▸ TASK PROMPT
Leave out the pictures and copy each record below exactly.

▸ DATA SHOWN
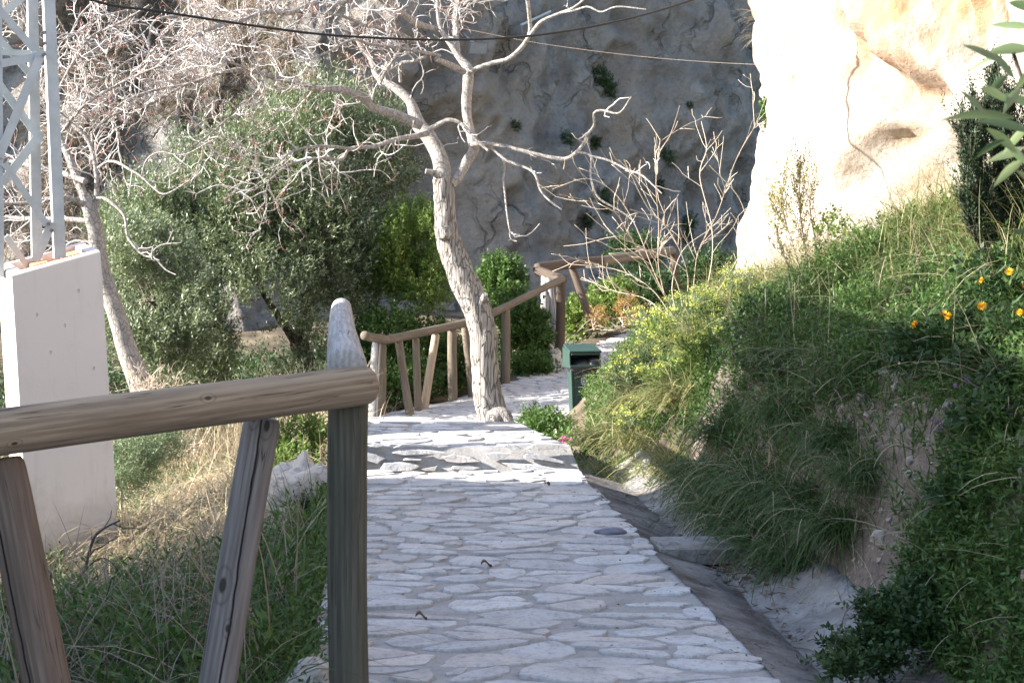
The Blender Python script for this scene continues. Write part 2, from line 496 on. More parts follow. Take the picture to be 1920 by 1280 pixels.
M['grey_rock'] = rock_mat('grey_rock', (0.245, 0.235, 0.22), (0.145, 0.137, 0.128), (0.215, 0.185, 0.15), 0.85, 1.0, (0.48, 0.64), cracks=0.12, dist=0.22)
M['pale_rock'] = rock_mat('pale_rock', (0.37, 0.34, 0.30), (0.30, 0.265, 0.225), (0.32, 0.235, 0.165), 0.9, 1.0, (0.52, 0.66), cracks=0, dist=0.10)
def ochre(m):
    # rust-coloured patches high on the face
    n, l = m.node_tree.nodes, m.node_tree.links
    b = n['Principled BSDF']; old_ = b.inputs['Base Color'].links[0].from_socket
    v = coords(n, l, (1, 1, .45)); sx = n.new('ShaderNodeSeparateXYZ'); l.new(coords(n, l), sx.inputs[0])
    k = math_n(n, l, 'MULTIPLY', ramp(n, l, noise(n, l, v, 1.9, 7, .6), .47, .60), ramp(n, l, sx.outputs['Z'], 2.2, 3.2))
    k = math_n(n, l, 'MULTIPLY', k, ramp(n, l, sx.outputs['X'], 2.6, 3.1))
    l.new(mixrgb(n, l, math_n(n, l, 'MULTIPLY', k, .85), old_, (0.26, 0.135, 0.065)), b.inputs['Base Color'])
ochre(M['pale_rock'])
M['white_rock'] = rock_mat('white_rock', (0.55, 0.53, 0.50), (0.38, 0.36, 0.34), (0.45, 0.40, 0.34), 3.5, 0.7, cracks=0.4, dist=0.03)
M['pebble'] = rock_mat('pebble', (0.40, 0.36, 0.32), (0.26, 0.23, 0.20), (0.33, 0.27, 0.22), 12, 0.5, cracks=0, dist=0.01)
M['bark'] = bark_mat('pale_bark', (0.37, 0.345, 0.32), (0.205, 0.187, 0.172), 17, 0.12, 1.0, 0.03, 0.8)
M['limb'] = bark_mat('limb_bark', (0.38, 0.355, 0.33), (0.225, 0.205, 0.19), 16, 0.6, 0.5, 0.012, 0.6)
M['twig'] = leaf_mat('twig_bark', (0.58, 0.555, 0.53), (0.36, 0.33, 0.31), transl=0.0, rough=0.8)
M['red_twig'] = leaf_mat('red_twig', (0.30, 0.14, 0.11), (0.22, 0.15, 0.13), transl=0.0, rough=0.8)
M['olive_bark'] = bark_mat('olive_bark', (0.16, 0.13, 0.10), (0.07, 0.055, 0.045), 9, 0.3, 0.9, 0.03)
M['olive_leaf'] = leaf_mat('olive_leaf', (0.060, 0.092, 0.032), (0.145, 0.185, 0.075), back=(0.235, 0.27, 0.17), transl=0.25, rough=0.42, spec=0.5)
M['bright_leaf'] = leaf_mat('bright_leaf', (0.085, 0.15, 0.030), (0.20, 0.27, 0.065), transl=0.4)
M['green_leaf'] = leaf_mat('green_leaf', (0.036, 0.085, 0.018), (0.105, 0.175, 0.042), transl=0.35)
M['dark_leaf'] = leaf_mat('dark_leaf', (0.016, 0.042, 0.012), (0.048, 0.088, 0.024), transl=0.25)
M['silver_leaf'] = leaf_mat('silver_leaf', (0.12, 0.17, 0.09), (0.21, 0.265, 0.14), transl=0.3)
M['grass_green'] = leaf_mat('grass_green', (0.045, 0.098, 0.016), (0.135, 0.19, 0.044), transl=0.4)
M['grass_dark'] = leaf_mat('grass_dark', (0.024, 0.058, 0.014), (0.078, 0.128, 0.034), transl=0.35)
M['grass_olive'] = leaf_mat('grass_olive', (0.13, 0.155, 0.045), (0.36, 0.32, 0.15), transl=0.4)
M['straw'] = leaf_mat('straw', (0.50, 0.42, 0.28), (0.30, 0.235, 0.15), transl=0.25)
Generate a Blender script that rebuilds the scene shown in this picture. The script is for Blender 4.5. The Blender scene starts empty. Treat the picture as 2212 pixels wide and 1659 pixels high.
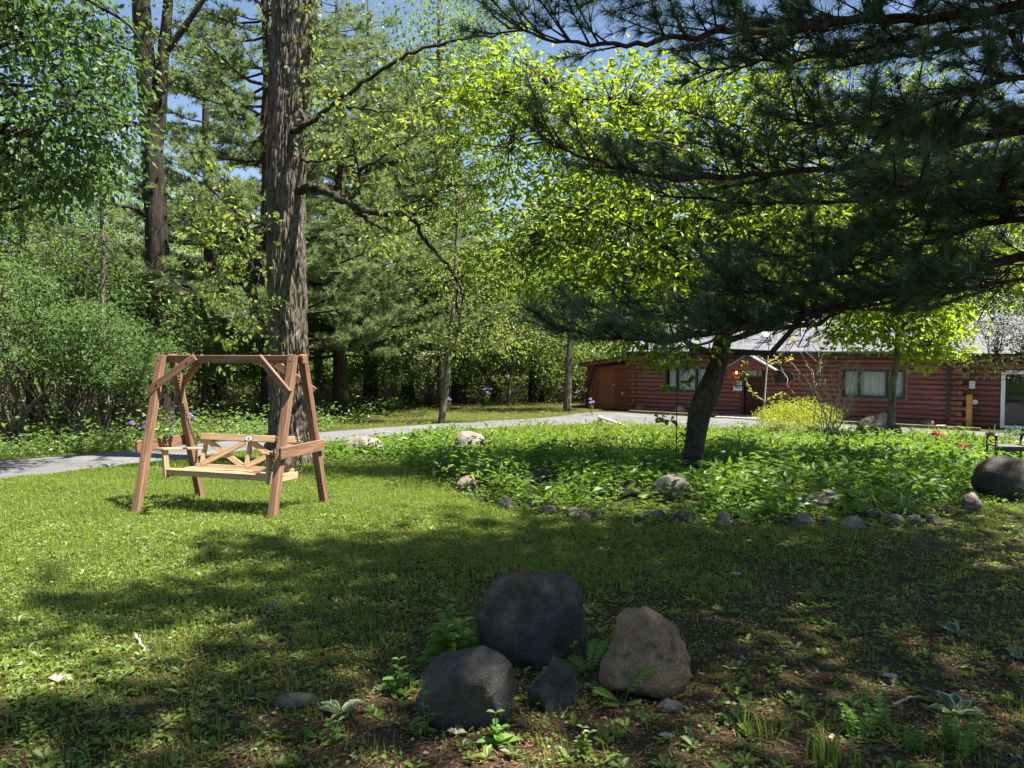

▸ SOLUTION TO THIS PROBLEM
The Blender Python script for this scene continues. Write part 2, from line 496 on. More parts follow. Take the picture to be 1920 by 1280 pixels.
M['grey_rock'] = rock_mat('grey_rock', (0.245, 0.235, 0.22), (0.145, 0.137, 0.128), (0.215, 0.185, 0.15), 0.85, 1.0, (0.48, 0.64), cracks=0.12, dist=0.22)
M['pale_rock'] = rock_mat('pale_rock', (0.37, 0.34, 0.30), (0.30, 0.265, 0.225), (0.32, 0.235, 0.165), 0.9, 1.0, (0.52, 0.66), cracks=0, dist=0.10)
def ochre(m):
    # rust-coloured patches high on the face
    n, l = m.node_tree.nodes, m.node_tree.links
    b = n['Principled BSDF']; old_ = b.inputs['Base Color'].links[0].from_socket
    v = coords(n, l, (1, 1, .45)); sx = n.new('ShaderNodeSeparateXYZ'); l.new(coords(n, l), sx.inputs[0])
    k = math_n(n, l, 'MULTIPLY', ramp(n, l, noise(n, l, v, 1.9, 7, .6), .47, .60), ramp(n, l, sx.outputs['Z'], 2.2, 3.2))
    k = math_n(n, l, 'MULTIPLY', k, ramp(n, l, sx.outputs['X'], 2.6, 3.1))
    l.new(mixrgb(n, l, math_n(n, l, 'MULTIPLY', k, .85), old_, (0.26, 0.135, 0.065)), b.inputs['Base Color'])
ochre(M['pale_rock'])
M['white_rock'] = rock_mat('white_rock', (0.55, 0.53, 0.50), (0.38, 0.36, 0.34), (0.45, 0.40, 0.34), 3.5, 0.7, cracks=0.4, dist=0.03)
M['pebble'] = rock_mat('pebble', (0.40, 0.36, 0.32), (0.26, 0.23, 0.20), (0.33, 0.27, 0.22), 12, 0.5, cracks=0, dist=0.01)
M['bark'] = bark_mat('pale_bark', (0.37, 0.345, 0.32), (0.205, 0.187, 0.172), 17, 0.12, 1.0, 0.03, 0.8)
M['limb'] = bark_mat('limb_bark', (0.38, 0.355, 0.33), (0.225, 0.205, 0.19), 16, 0.6, 0.5, 0.012, 0.6)
M['twig'] = leaf_mat('twig_bark', (0.58, 0.555, 0.53), (0.36, 0.33, 0.31), transl=0.0, rough=0.8)
M['red_twig'] = leaf_mat('red_twig', (0.30, 0.14, 0.11), (0.22, 0.15, 0.13), transl=0.0, rough=0.8)
M['olive_bark'] = bark_mat('olive_bark', (0.16, 0.13, 0.10), (0.07, 0.055, 0.045), 9, 0.3, 0.9, 0.03)
M['olive_leaf'] = leaf_mat('olive_leaf', (0.060, 0.092, 0.032), (0.145, 0.185, 0.075), back=(0.235, 0.27, 0.17), transl=0.25, rough=0.42, spec=0.5)
M['bright_leaf'] = leaf_mat('bright_leaf', (0.085, 0.15, 0.030), (0.20, 0.27, 0.065), transl=0.4)
M['green_leaf'] = leaf_mat('green_leaf', (0.036, 0.085, 0.018), (0.105, 0.175, 0.042), transl=0.35)
M['dark_leaf'] = leaf_mat('dark_leaf', (0.016, 0.042, 0.012), (0.048, 0.088, 0.024), transl=0.25)
M['silver_leaf'] = leaf_mat('silver_leaf', (0.12, 0.17, 0.09), (0.21, 0.265, 0.14), transl=0.3)
M['grass_green'] = leaf_mat('grass_green', (0.045, 0.098, 0.016), (0.135, 0.19, 0.044), transl=0.4)
M['grass_dark'] = leaf_mat('grass_dark', (0.024, 0.058, 0.014), (0.078, 0.128, 0.034), transl=0.35)
M['grass_olive'] = leaf_mat('grass_olive', (0.13, 0.155, 0.045), (0.36, 0.32, 0.15), transl=0.4)
M['straw'] = leaf_mat('straw', (0.50, 0.42, 0.28), (0.30, 0.235, 0.15), transl=0.25)
Generate a Blender script that rebuilds the scene shown in this picture. The script is for Blender 4.5. The Blender scene starts empty. Treat the picture as 2212 pixels wide and 1659 pixels high.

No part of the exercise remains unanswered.